Per Consumer Action, "In most cases, it is legal for someone who lends you money secured by your home to seize your home if you do not make all the payments on time. Because of this, dishonest individuals have found ways to rip off home owners with high rate, high fee home loans that are impossible to repay."

BankRate.com says,

"... we need to remind consumers that they are dealing with their home equity. The price of default is the loss of their home. With any second mortgage, they (the consumer) should realize what they are getting into. The basic qualification is whether you can afford the payments."

The key to making a sound decision on a home equity is a matter of knowing your own self discipline. If the loan is to pay off high interest debt and then you continue to accumulate more debt, you are taking a major chance of losing your home. If you do not have the self discipline to tear up your credt cards and vow to operate on a cash basis only, my recommendation is never consider a home equity loan. Find another way. Even if it is an emergency, find another way! Either find another way or accept the fact that the time left in your home is now limited because you will be losing it to your lack of self-discipline.

Negative Equity

One of the worst financial tools I have seen is Negative Equity. Lenders at times will let you borrow up to 125% of your home value.
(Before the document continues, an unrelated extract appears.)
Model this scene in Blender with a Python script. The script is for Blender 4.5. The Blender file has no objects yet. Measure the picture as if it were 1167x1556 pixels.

For example, if your home is valued at $150,000 and you borrow your equity based upon 125% of the value of your home, you are facing a mortgage balance of $187,500 ... $37,500 more that the house is worth. What if you have to move due to job relocation, or health issues, or scores of other reasons that force thousands to move annually. You certainly won't be selling the house for $187,500 especially after Real Estate commission, closing costs, fix up, etc.

In my own article Negative Equity and Reverse Mortgage, I stated that, "this major financial shift potentially alters the property owners degree of fiscal responsibility since it alters the previous traditional 10-20% stake in the property. Additionally, this market is so huge that appraisals are accomplished not formally as previously required, but by drive-by rough gauge of market value. Driving this recklessness is a projected $7 billion earning from negative equity loans in 1997 alone."

Circumstances have not changed since.